- [Your instructions]
Exactly the lines from the start of the data below through the line that contains "COL = S.collection" are to be copied, with pictures left out.

START Data block

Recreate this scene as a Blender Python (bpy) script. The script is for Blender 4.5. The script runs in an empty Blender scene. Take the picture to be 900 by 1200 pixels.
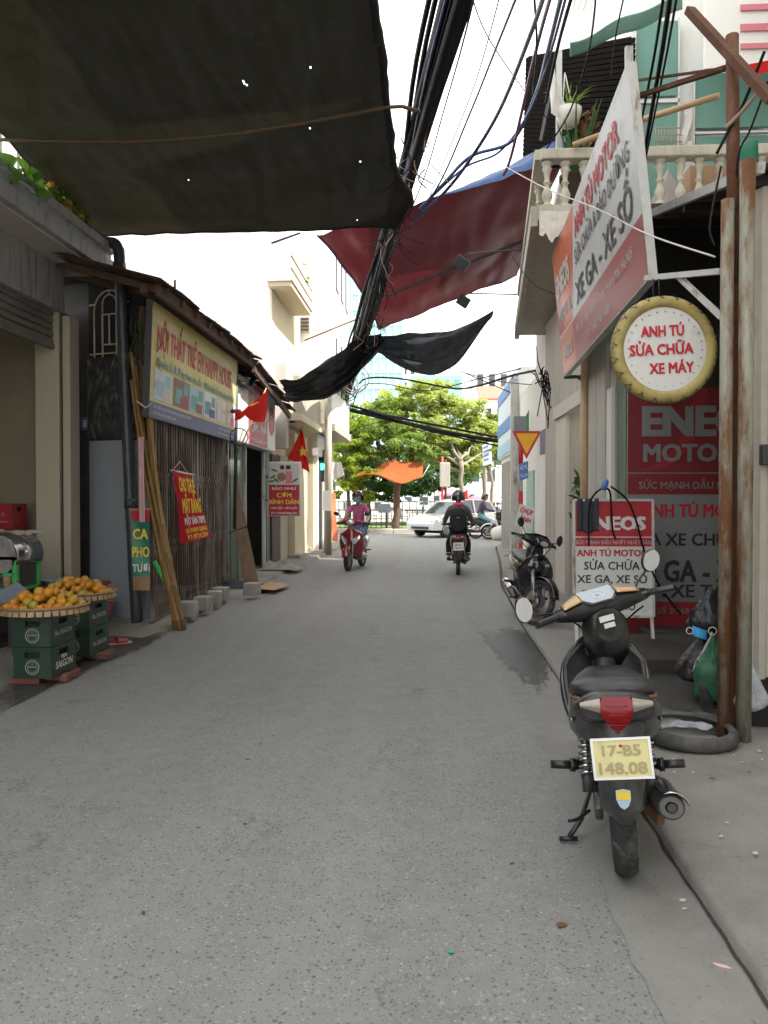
import bpy, bmesh, math, random
import numpy as np
from mathutils import Vector, Matrix, Euler, noise
random.seed(7)
R = math.radians
S = bpy.context.scene
COL = S.collection

# ------------------------------------------------------------------ camera, sky, sun, exposure
FPX = 950.0                      # focal length in pixels of the 900x1200 photograph
EYE = Vector((0, 0, 1.43))
CAM_ROT = Euler((R(90) - math.atan(17 / FPX), 0, math.atan(55 / FPX)), 'XYZ')
cd = bpy.data.cameras.new('camera'); cam = bpy.data.objects.new('camera', cd); COL.objects.link(cam)
cam.location = EYE; cam.rotation_euler = CAM_ROT
cd.sensor_fit = 'VERTICAL'; cd.sensor_height = 24; cd.sensor_width = 18; cd.lens = 24 * FPX / 1200
cd.clip_start = 0.05; cd.clip_end = 3000
S.camera = cam
SUN_EL, SUN_AZ = R(56), R(110)   # azimuth clockwise from +Y (street direction): behind the camera, to the right
w = bpy.data.worlds.new('World'); S.world = w; w.use_nodes = True
nt = w.node_tree; nt.nodes.clear()
sky = nt.nodes.new('ShaderNodeTexSky'); sky.sky_type = 'NISHITA'; sky.sun_disc = False
sky.sun_elevation = SUN_EL; sky.sun_rotation = SUN_AZ
sky.air_density = 1.0; sky.dust_density = 5.0; sky.ozone_density = 1.0; sky.altitude = 0
bg = nt.nodes.new('ShaderNodeBackground'); bg.inputs[1].default_value = 0.15
wo = nt.nodes.new('ShaderNodeOutputWorld')
# thin bright cloud veil over the whole sky
tc = nt.nodes.new('ShaderNodeTexCoord'); cn = nt.nodes.new('ShaderNodeTexNoise'); cn.inputs['Scale'].default_value = 2.2; cn.inputs['Detail'].default_value = 6
cr = nt.nodes.new('ShaderNodeValToRGB'); cr.color_ramp.elements[0].position = 0.2; cr.color_ramp.elements[0].color = (0.72, 0.72, 0.72, 1); cr.color_ramp.elements[1].position = 0.6; cr.color_ramp.elements[1].color = (0.97, 0.97, 0.97, 1)
mx = nt.nodes.new('ShaderNodeMix'); mx.data_type = 'RGBA'; mx.inputs['B'].default_value = (3.3, 3.3, 3.25, 1)
nt.links.new(tc.outputs['Generated'], cn.inputs['Vector']); nt.links.new(cn.outputs['Fac'], cr.inputs[0]); nt.links.new(cr.outputs[0], mx.inputs['Factor']); nt.links.new(sky.outputs[0], mx.inputs['A'])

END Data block

- [Task answer]
Recreate this scene as a Blender Python (bpy) script. The script is for Blender 4.5. The script runs in an empty Blender scene. Take the picture to be 900 by 1200 pixels.
import bpy, bmesh, math, random
import numpy as np
from mathutils import Vector, Matrix, Euler, noise
random.seed(7)
R = math.radians
S = bpy.context.scene
COL = S.collection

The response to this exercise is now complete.